By Isidora Duran Stewart
The devastating effects of the profit-driven climate crisis reached a new height in 2022, the hottest year on record for Europe and the second hottest across Asia and North America. Pakistan was hit by catastrophic floods, Ethiopia, Somalia and Kenya experienced their longest-running drought when the rainy season failed to arrive for the fifth consecutive year, and wildfires broke out across Europe, Australia and North America.
All the while, the world’s largest coal mining companies tripled their profits to $97.7 billion!
War in Ukraine
The war in Ukraine alone increased coal demand by 1.2% after sanctions on Russia, a major coal and gas exporter, majorly disrupted the global supply chain. The coal industry took immediate advantage of people’s need for energy and warmth by hiking their prices. Last year, the benchmark price for high-quality thermal coal in Europe was an average of $295 – double that of the previous year, and close to four times higher than the average price throughout the 2010s.
Glencore earned $13.2 billion in the 12 months ending on 30 June, compared with $1.2 billion the year before, China Shenhua made $12.2 billion, compared with $288 million, and BHP brought in $9.5 billion. Ordinary people were trusted into an energy and cost of living crisis which the owners of these companies directly profited from.
Before the boom in coal prices, BHP and Anglo American sold their combined 66% stake in the Cerrejón coal mine in Columbia, which exports coal to Europe, to Glencore for $101 million in cash. The Cerrejón mine made $2 billion in earnings during the first half of 2022, and the sale was described by mining analyst Ben Davis as “the best deal anyone has ever seen.” Only under the anarchic free market of capitalism would the astronomical profits made from a coal mine in the midst of a climate and energy crisis be praised!
An urgent struggle
The incremental crises of capitalism are set to continue deepen. Climate change, cost of living hikes, war; they are all related in that they are products of and driven by a rotten system that has to go, now more than ever. Working-class poeple, those who are keeping society afloat amidst these crises, have the capacity and power to remove this profit motive and overthrow capitalism.

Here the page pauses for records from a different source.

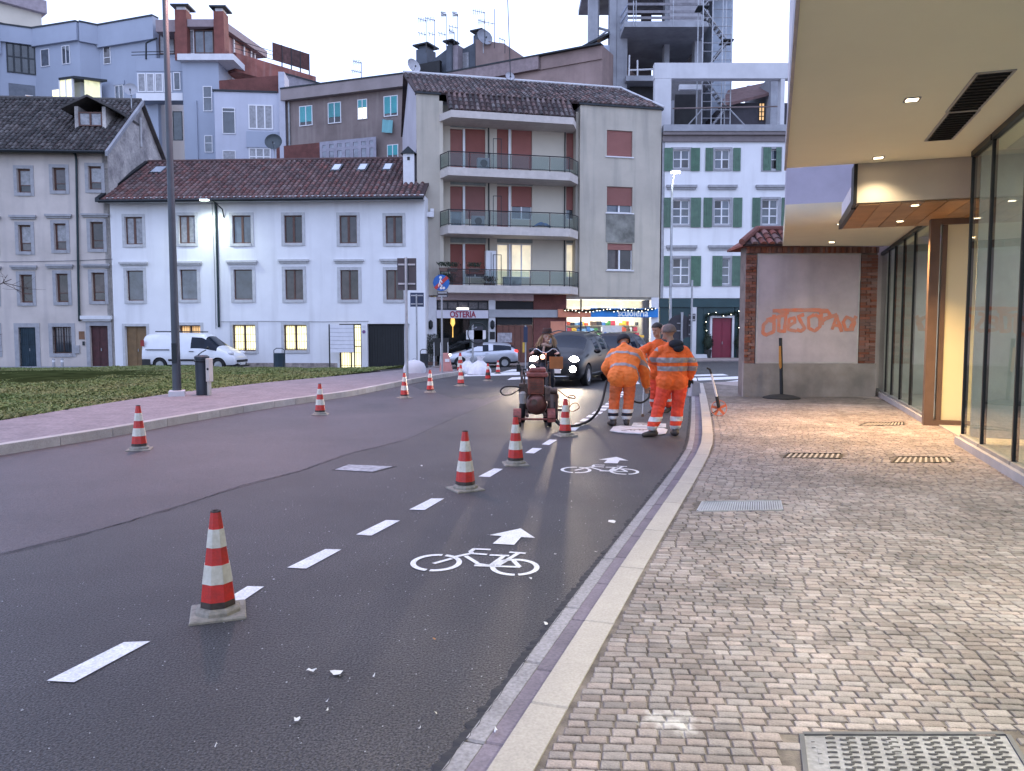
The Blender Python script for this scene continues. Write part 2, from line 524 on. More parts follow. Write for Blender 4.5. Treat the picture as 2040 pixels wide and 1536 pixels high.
def spill(m, px, py, rad):
    """dried white paint spilt on the stones"""
    nt = m.node_tree; b = nt.nodes['Principled BSDF']; src = b.inputs['Base Color'].links[0].from_socket; c = onz(px, py, ZP)
    g = _n(nt, 'ShaderNodeNewGeometry'); d = _n(nt, 'ShaderNodeVectorMath', operation='DISTANCE'); d.inputs[1].default_value = c; nt.links.new(g.outputs['Position'], d.inputs[0])
    no = _n(nt, 'ShaderNodeTexNoise'); no.inputs['Scale'].default_value = 16; no.inputs['Detail'].default_value = 6; nt.links.new(g.outputs['Position'], no.inputs['Vector'])
    a = _n(nt, 'ShaderNodeMath', operation='MULTIPLY_ADD'); nt.links.new(no.outputs[0], a.inputs[0]); a.inputs[1].default_value = rad * 2.2; nt.links.new(d.outputs['Value'], a.inputs[2])
    r = _n(nt, 'ShaderNodeMapRange'); r.inputs[1].default_value = rad * 1.05; r.inputs[2].default_value = rad * 1.75; r.inputs[3].default_value = .85; r.inputs[4].default_value = 0; nt.links.new(a.outputs[0], r.inputs[0])
    x = _n(nt, 'ShaderNodeMix', data_type='RGBA'); x.inputs[7].default_value = (.62, .6, .58, 1); nt.links.new(r.outputs[0], x.inputs[0]); nt.links.new(src, x.inputs[6]); n2 = _n(nt, 'ShaderNodeTexNoise'); n2.inputs['Scale'].default_value = 1.1; n2.inputs['Detail'].default_value = 7; nt.links.new(g.outputs['Position'], n2.inputs['Vector'])
    r2 = _n(nt, 'ShaderNodeMapRange'); r2.inputs[1].default_value = .35; r2.inputs[2].default_value = .65; r2.inputs[3].default_value = .74; r2.inputs[4].default_value = 1.14; nt.links.new(n2.outputs[0], r2.inputs[0])
    y = _n(nt, 'ShaderNodeMix', data_type='RGBA', blend_type='MULTIPLY'); y.inputs[0].default_value = 1; nt.links.new(x.outputs[2], y.inputs[6]); nt.links.new(r2.outputs[0], y.inputs[7]); nt.links.new(y.outputs[2], b.inputs['Base Color'])
for m_ in (paver_m, mortar_m): spill(m_, 1340, 1440, .17)
# ------------------------------------------------ metal covers let into the pavement
covers = []   # (px quad) footprints kept free of stones
def px_quad(q, z): return [onz(x, y, z) for x, y in q]
BIG = px_quad([(1602, 1464), (2003, 1464), (2050, 1540), (1611, 1540)], ZP)
GRATE = px_quad([(1401, 1000), (1553, 998), (1557, 1016), (1391, 1018)], ZP)
SLOTA = px_quad([(1572, 903), (1676, 904), (1672, 913), (1562, 912)], ZP)
SLOTB = px_quad([(1790, 910), (1890, 911), (1899, 921), (1778, 922)], ZP)
SLOTC = px_quad([(1730, 842), (1800, 841), (1800, 847), (1712, 848)], ZP)
FOOT = [BIG, GRATE, SLOTA, SLOTB, SLOTC]
def inside(p, q):
    s = None
    for i in range(4):
        a, b = q[i], q[(i + 1) % 4]
        c = (b.x - a.x) * (p.y - a.y) - (b.y - a.y) * (p.x - a.x)
        if s is None: s = c > 0
        elif (c > 0) != s: return False
    return True
def grow(q, k):
    c = sum(q, Vector()) / 4
    return [c + (p - c) * (1 + k / (p - c).length) for p in q]

# ------------------------------------------------ paving stones
def proj(p):
    dx, dy, dz = p[0], p[1], p[2] - HC
    f = dy * _cp - dz * _sp; u = dy * _sp + dz * _cp
    return (CX + FPX * dx / f, CY - FPX * u / f, f) if f > 0.1 else None

def kerb_dist(x, y):
    best = 9
    for a, b in zip(K_IN[:-1], K_IN[1:]):
        ab = Vector((b.x - a.x, b.y - a.y)); ap = Vector((x - a.x, y - a.y))
        t = max(0, min(1, ap.dot(ab) / ab.dot(ab))); dd = ap - ab * t
        d = dd.length * (1 if ab.x * ap.y - ab.y * ap.x < 0 else -1)
        if abs(d) < abs(best): best = d
    return best

def stone_top(w, h, rnd):
    """one rough block: low skirt, chamfer and an uneven top"""
    j = lambda s: rnd.uniform(-s, s)
    b = [(-w / 2 + j(.004), -h / 2 + j(.003)), (w / 2 + j(.004), -h / 2 + j(.003)), (w / 2 + j(.004), h / 2 + j(.003)), (-w / 2 + j(.004), h / 2 + j(.003))]
    tz = j(0.0016)
    vs = [(x, y, -0.012) for x, y in b] + [(x * .97, y * .95, -0.001 + tz) for x, y in b] + [(x * .88, y * .84, 0.002 + tz + j(.001)) for x, y in b]
    fs = [(8, 9, 10, 11)] + [(4 * k + i, 4 * k + (i + 1) % 4, 4 * k + 4 + (i + 1) % 4, 4 * k + 4 + i) for k in (0, 1) for i in range(4)]
    return vs, fs

rnd = random.Random(5)
CA = R(-4.5); ex_, ey_ = Vector((math.cos(CA), math.sin(CA), 0)), Vector((-math.sin(CA), math.cos(CA), 0))
GF = [grow(q, 0.05) for q in FOOT]
stones = []
v = 1.9
while v < 16.5:
    h = rnd.uniform(0.050, 0.061)
    u = None
    for q in np.arange(-2.0, 8.0, .012):
        c = ex_ * q + ey_ * (v + h / 2 + 0.02 * math.sin(q * 1.7 + v * 0.35) + 0.05 * math.sin(q * 0.45 + v * 0.1))
        if kerb_dist(c.x, c.y) > .014: u = q + rnd.random() * .01; break
    if u is None: v += h; continue
    while u < 10:
        w = rnd.uniform(0.074, 0.110)
        wob = 0.02 * math.sin(u * 1.7 + v * 0.35) + 0.05 * math.sin(u * 0.45 + v * 0.1)
        c = ex_ * (u + w / 2) + ey_ * (v + h / 2 + wob)
        pr = proj((c.x, c.y, ZP))
        u += w
        if pr is None or pr[0] > 2110 or pr[0] < 900 or pr[1] > 1580: continue
        t = c.x * UY - c.y * UX
        if t > T_GLASS - 0.07 and v < 9.4: continue
        if t > T_GLASS + 0.5: continue
        if kerb_dist(c.x, c.y) < 0.03: continue
        if any(inside(c, q) for q in GF): continue
        stones.append((c, w - 0.006 - .004 * rnd.random(), h - 0.005 - .003 * rnd.random(), pr[2], 1500 > pr[1] - 36 and pr[0] < 2040))
    v += h
stones.sort(key=lambda a: a[3] if a[4] else a[3] + 100)
print('paving stones', len(stones))
variants = []
for k in range(8):
    mm = MB(); mm.add(*stone_top(1.0 * 0.1, 0.06, rnd)); variants.append(mm.mesh('paving_stone', paver_m))
for c, w, h, _, _ in stones[:300]:
    o = obj('paving_stone', variants[rnd.randrange(8)], pav, (c.x, c.y, ZP), (0, 0, CA + rnd.uniform(-.04, .04)))
    o.scale = (w / 0.1, h / 0.06, 1)
mm = MB(); pc = []
for c, w, h, _, _ in stones[300:]:
    vs, fs = stone_top(w, h, rnd)
    a = CA + rnd.uniform(-.05, .05); ca, sa = math.cos(a), math.sin(a)
    mm.add([(c.x + x * ca - y * sa, c.y + x * sa + y * ca, ZP + z) for x, y, z in vs], fs)
    pc += [rnd.random()] * len(vs)
me = mm.mesh('paving_stones', paver_m)
at_ = me.attributes.new('piece', 'FLOAT', 'POINT'); at_.data.foreach_set('value', pc)
tag(obj('paving_field', me, pav), kind='stuff')

# covers themselves
def slab(m, q, z0, z1, mi=0):
    m.add([(p.x, p.y, z0) for p in q] + [(p.x, p.y, z1) for p in q], [(3, 2, 1, 0), (4, 5, 6, 7), (0, 1, 5, 4), (1, 2, 6, 5), (2, 3, 7, 6), (3, 0, 4, 7)], mi)
def bil(q, u, v):
    a = q[3].lerp(q[2], u); b = q[0].lerp(q[1], u); return a.lerp(b, v)
c0 = sum(BIG, Vector()) / 4
mh = empty('manhole_cover', (c0.x, c0.y, ZP), label='large grey cast iron manhole cover with rows of curved treads set in the right pavement', cat='manhole cover')
loc = lambda q: [Vector((p.x - c0.x, p.y - c0.y, 0)) for p in q]
Q = loc(BIG)
m = MB(); slab(m, Q, -0.03, -0.004); m.build('cover_plate', cast_iron, mh)
m = MB()
for i in range(4):
    a, b = Q[i], Q[(i + 1) % 4]; n_ = Vector((-(b - a).y, (b - a).x, 0)).normalized() * 0.018
    slab(m, [a, b, b + n_, a + n_], -0.03, 0.004)
m.build('cover_frame', mat('frame_iron', (.13, .13, .14), .6, .3), mh, fix=True)
m = MB()
for i in range(9):
    for j in range(7):
        for s_ in (0, 1):
            if i == 0 and s_ == 0: continue
            u0, v0 = 0.07 + i * 0.102 + s_ * 0.034, 0.10 + j * 0.13 + s_ * 0.035
            pts = [bil(Q, u0 + 0.045 * k / 3, v0 + 0.014 * math.sin(math.pi * k / 3) * (1 if s_ else -1)) + Vector((0, 0, 0.0)) for k in range(4)]
            m.tube(pts, 0.0034, 4)
tag(m.build('tread_bars', mat('tread_iron', (.09, .09, .10), .6, .2), mh), kind='stuff')
m = MB()
for u0, v0, du, dv in ((0.03, .82, .018, .07), (.03, .66, .018, .05), (.055, .5, .02, .16), (.055, .24, .02, .18), (.4, .5, .05, .45)):
    slab(m, [bil(Q, u0, v0), bil(Q, u0 + du, v0), bil(Q, u0 + du, v0 + dv), bil(Q, u0, v0 + dv)], -0.004, -0.001)
tag(m.build('maker_panel', cast_iron, mh, fix=True), kind='stuff')

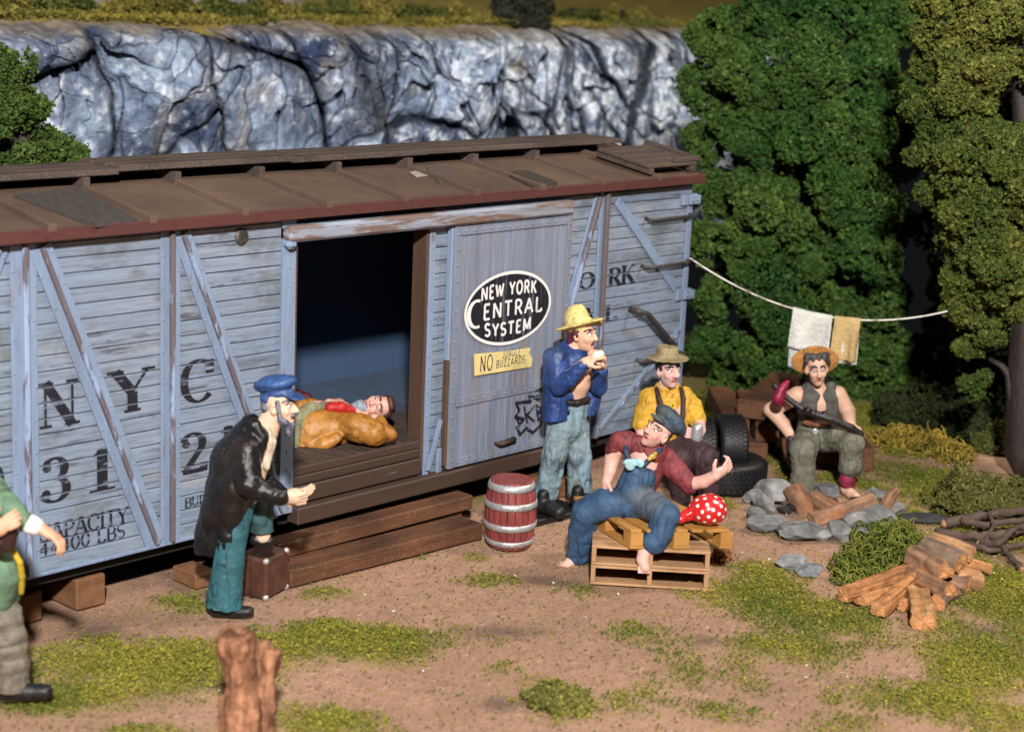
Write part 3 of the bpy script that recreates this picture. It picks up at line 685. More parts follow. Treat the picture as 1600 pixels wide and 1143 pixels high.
# ground: fine where the camera looks, coarse outside
u = np.concatenate([np.linspace(-40, -4.6, 12)[:-1], np.linspace(-4.6, 4.9, 420), np.linspace(4.9, 9, 90)[1:], np.linspace(9, 40, 10)[1:]])
w = np.concatenate([np.linspace(-6, 8.2, 6)[:-1], np.linspace(8.2, 20, 460), np.linspace(20, 23.5, 8)[1:]])
Ug, Wg = np.meshgrid(u, w, indexing='ij'); P = CAM[:2][None, None] + Ug[..., None] * RGT[:2] + Wg[..., None] * FWD[:2]
P = np.concatenate([P, np.zeros(P.shape[:2] + (1,))], -1).reshape(-1, 3)
g = grass_at(P); dk = field(P, DE)
P[:, 2] = height_at(P) + g * .015 - .012
n1, n2, n3 = fbm(P, .8, 3, 1), fbm(P, 7, 3, 2), fbm(P, 30, 2, 4)
dirt = np.array([0.345, 0.208, 0.142]) * (1 + .24 * n1 + .13 * n2 + .14 * n3)[:, None]
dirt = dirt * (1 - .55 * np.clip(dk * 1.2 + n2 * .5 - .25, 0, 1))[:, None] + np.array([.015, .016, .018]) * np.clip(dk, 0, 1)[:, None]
speck = np.random.default_rng(3).random(len(P)); dirt[speck > .992] *= 1.5; dirt[speck < .012] *= .55
turf = np.array([0.185, 0.165, 0.040]) * (1 + .4 * n2)[:, None]
gm = np.clip(g * 1.15 + n3 * .25 * (g > .02), 0, .9)[:, None]
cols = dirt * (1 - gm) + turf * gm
nu, nw = len(u), len(w); I = np.arange(nu * nw).reshape(nu, nw)
F = np.stack([I[:-1, :-1], I[1:, :-1], I[1:, 1:], I[:-1, 1:]], -1).reshape(-1, 4)
M_ground = m_attr('dirt_and_turf', 0.95, 0.1, 40, .75, 1.25, .8, 90, .012)
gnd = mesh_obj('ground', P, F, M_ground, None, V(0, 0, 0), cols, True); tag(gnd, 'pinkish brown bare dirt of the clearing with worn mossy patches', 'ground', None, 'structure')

# turf crumbs and grit
M_turf = m_attr('turf_foam', 0.9, 0.15, 30, .8, 1.2, .2, 60, .003)
r_ = np.random.default_rng(21)
def scatter(N, u0, u1, w0, w1):
    # more where the camera is near
    uu = r_.uniform(u0, u1, N); ww = r_.uniform(w0, w1, N)
    return np.concatenate([(CAM[:2] + uu[:, None] * RGT[:2] + ww[:, None] * FWD[:2]), np.zeros((N, 1))], 1)
p = scatter(700000, -4.4, 4.7, 8.6, 19.5); g = grass_at(p); cl = fbm(p, 6.0, 3, 31)
keep = r_.random(len(p)) < np.clip(g ** 1.3 * 1.15 + .022 + cl * .55 * np.clip(g * 2.5, 0, 1), 0, 1); p = p[keep]; g = g[keep]; cl = cl[keep]
inside = (p[:, 1] > .05) & (p[:, 1] < 2.2) & (p[:, 0] < 5); p, g, cl = p[~inside], g[~inside], cl[~inside]
p[:, 2] = height_at(p) + g * .014 + r_.uniform(0, .018, len(p)) * (.4 + g) + np.clip(cl, 0, 1) * .035 * g
hue = np.clip(fbm(p, 1.4, 3, 40) * .9 + r_.normal(0, .28, len(p)) + .42, 0, 1)[:, None]
gc = (1 - hue) * np.array([0.070, 0.105, 0.014]) + hue * np.array([0.275, 0.232, 0.034])
gc[r_.random(len(gc)) < .015] = (0.40, 0.34, 0.06)
v, f, c = crumbs(p, r_.uniform(.005, .015, len(p)), gc, 2, seed=4)
tag(mesh_obj('grass', v, f, M_turf, None, V(0, 0, 0), c), 'short yellow green mossy turf in patches over the dirt', 'grass', None, 'stuff')
p = scatter(9000, -4.4, 4.7, 8.6, 18); inside = (p[:, 1] > .6) & (p[:, 1] < 2.2) & (p[:, 0] < 5); p = p[~inside]; p[:, 2] = height_at(p) + .001
gc = np.where(r_.random((len(p), 1)) < .5, np.array([[.10, .07, .055]]), np.array([[.30, .21, .15]])) * r_.uniform(.6, 1.3, (len(p), 1)); wv_ = r_.random(len(p)) < .02; gc[wv_] = (.7, .68, .62)
v, f, c = crumbs(p, np.where(wv_, .011, r_.uniform(.003, .010, len(p))), gc, 2, seed=6)
tag(mesh_obj('grit', v, f, M_ground, None, V(0, 0, 0), c), 'fine grit and crumbs scattered over the dirt', 'grit', None, 'stuff')

# cliff: jointed rock with big rounded blocks
CLY, CLX0, CLX1, CLZ = 6.0, -4.0, 15.5, 3.96
nx, nz = 980, 330
X, Z = np.meshgrid(np.linspace(CLX0, CLX1, nx), np.linspace(.6, CLZ, nz), indexing='ij'); Pc = np.stack([X.ravel(), np.zeros(X.size), Z.ravel()], 1)
wob = np.stack([fbm(Pc, .6, 3, 51), 0 * Pc[:, 0], fbm(Pc, .6, 3, 52)], 1) * .50
def worley(Q, n, sx, sz, seed):
    r = np.random.default_rng(seed); c = np.stack([r.uniform(CLX0 - 1, CLX1 + 1, n), r.uniform(-.2, CLZ + 1, n)], 1).astype(np.float32)
    d1 = np.full(len(Q), 9e9, np.float32); d2 = d1.copy(); i1 = np.zeros(len(Q), np.int32); qx, qz = Q[:, 0].astype(np.float32), Q[:, 2].astype(np.float32)
    for i, (a, b) in enumerate(c):
        d = ((qx - a) / sx) ** 2 + ((qz - b) / sz) ** 2; m1 = d < d1
        d2 = np.where(m1, d1, np.minimum(d2, d)); d1 = np.minimum(d1, d); i1[m1] = i
    return np.sqrt(d1), np.sqrt(d2), i1, c, r
rough_right = np.clip((Pc[:, 0] - 6.5) / 2.5, 0, 1)
wob2 = np.stack([fbm(Pc, 2.4, 3, 53), 0 * Pc[:, 0], fbm(Pc, 2.4, 3, 54)], 1) * .16
d1, d2, i1, cc, r1 = worley(Pc + wob + wob2 * .4, 40, 1.05, 1.30, 3)
e1, e2, j1, ce, r2 = worley(Pc + wob * 1.3 + wob2, 460, .8, 1.1, 4)
f1, f2, k1, cf_, r3 = worley(Pc + wob * 1.6 + wob2, 1500, .9, 1.0, 6)
edge = np.clip((d2 - d1) / .24, 0, 1); edge2 = np.clip((e2 - e1) / .12, 0, 1)
tx = r1.normal(0, .42, len(cc)); tz = r1.normal(-.02, .20, len(cc)); off = r1.uniform(-.20, .24, len(cc)); t2 = r2.normal(0, .62, (len(ce), 2)) * V(1.15, .5); t3 = r3.normal(0, .55, (len(cf_), 2)) * V(1.1, .6)
q2 = t2[j1, 0] * (Pc[:, 0] - ce[j1, 0]) + t2[j1, 1] * (Pc[:, 2] - ce[j1, 1]); q3 = t3[k1, 0] * (Pc[:, 0] - cf_[k1, 0]) + t3[k1, 1] * (Pc[:, 2] - cf_[k1, 1])
ridge = 1 - np.abs(fbm(Pc + wob2, 1.9, 4, 62)) * 2.4; ridge2 = 1 - np.abs(fbm(Pc + wob2, 5.5, 3, 63)) * 2.4
disp = off[i1] + np.clip(tx[i1] * (Pc[:, 0] - cc[i1, 0]) + tz[i1] * (Pc[:, 2] - cc[i1, 1]), -.3, .3) + .26 * edge ** .5 + .03 * edge2 ** .6 + q2 * (.34 + .45 * rough_right) + q3 * (.25 + .45 * rough_right)
disp += (.05 + .05 * rough_right) * ridge + .030 * (.7 + 1.2 * rough_right) * ridge2 + .10 * fbm(Pc, 1.1, 4, 60) + .03 * fbm(Pc, 9.0, 3, 61)
slope = (CLZ - Pc[:, 2]) * .10; top = np.clip((Pc[:, 2] - (CLZ - .30)) / .30, 0, 1)
dd_ = disp * (1 - .7 * top ** 2); Pc[:, 0] -= .62 * dd_; Pc[:, 1] = CLY - .78 * dd_ - slope + .50 * top ** 2.2
Pc[:, 2] += .12 * fbm(Pc, .7, 3, 66) * top + .06 * fbm(Pc, 3.0, 3, 67) * top
na, nb, nc = fbm(Pc, 1.1, 4, 70), fbm(Pc, 3.6, 4, 71), fbm(Pc, 11, 3, 72)
cell = r1.uniform(-.20, .20, len(cc))[i1] + r2.uniform(-.26, .26, len(ce))[j1]
tone = np.clip(.50 + cell + .45 * na + .60 * nb + .26 * rough_right, 0, 1)[:, None]
ck = np.array([0.032, 0.050, 0.110]) * (1 - tone) + np.array([0.31, 0.385, 0.53]) * tone
warm = np.clip(fbm(Pc, 1.9, 3, 73) * 2.0 - .30, 0, 1)[:, None]; ck = ck * (1 - warm * .65) + np.array([.40, .35, .27]) * warm * .65
violet = np.clip(fbm(Pc, 1.4, 3, 75) * 2.0 - .35, 0, 1)[:, None]; ck = ck * (1 - violet * .5) + np.array([.17, .16, .25]) * violet * .5
# dry brushed white on the raised creases
white = np.clip((ridge2 - .45) * .9 + (ridge - .62) * .6 + nc * 1.5 + nb * .7 + .75 * rough_right - .40, 0, .95)[:, None]; ck = ck * (1 - white) + np.array([.70, .76, .84]) * white
seam = (1 - np.clip(np.minimum(edge * 2.6, .25 + edge2 * 3), 0, 1))[:, None] * .85; ck = ck * (1 - seam) + np.array([.014, .017, .032]) * seam
soil = np.clip(top * 1.6 - .6 + nb * .6, 0, 1)[:, None]; ck = ck * (1 - soil) + np.array([.27, .22, .16]) * soil
I = np.arange(nx * nz).reshape(nx, nz); F = np.stack([I[:-1, :-1], I[1:, :-1], I[1:, 1:], I[:-1, 1:]], -1).reshape(-1, 4)
M_rock = m_attr('painted_rock', .78, .2, 9, .6, 1.4, .8, 26, .035)
tag(mesh_obj('cliff', Pc, F, M_rock, None, V(8, 6, 0), ck, False), 'blue grey painted rock cliff with rounded blocks behind the boxcar', 'cliff', None, 'structure')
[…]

The nationalisation of energy companies is essential to combat the existential threat of climate change. Public ownership of all key sectors of the economy, with working people at the heart of management, as well as a democratically planned economy is the only way to guarantee the necessary transition from fossil fuels to renewable energy. A democratic socialist society would be one that ensures the resources are concentrated to bring about a zero-carbon economy.
Our planet is burning and capitalism is daily throwing more fuel on the fire. The struggle to get rid of it is an urgent one.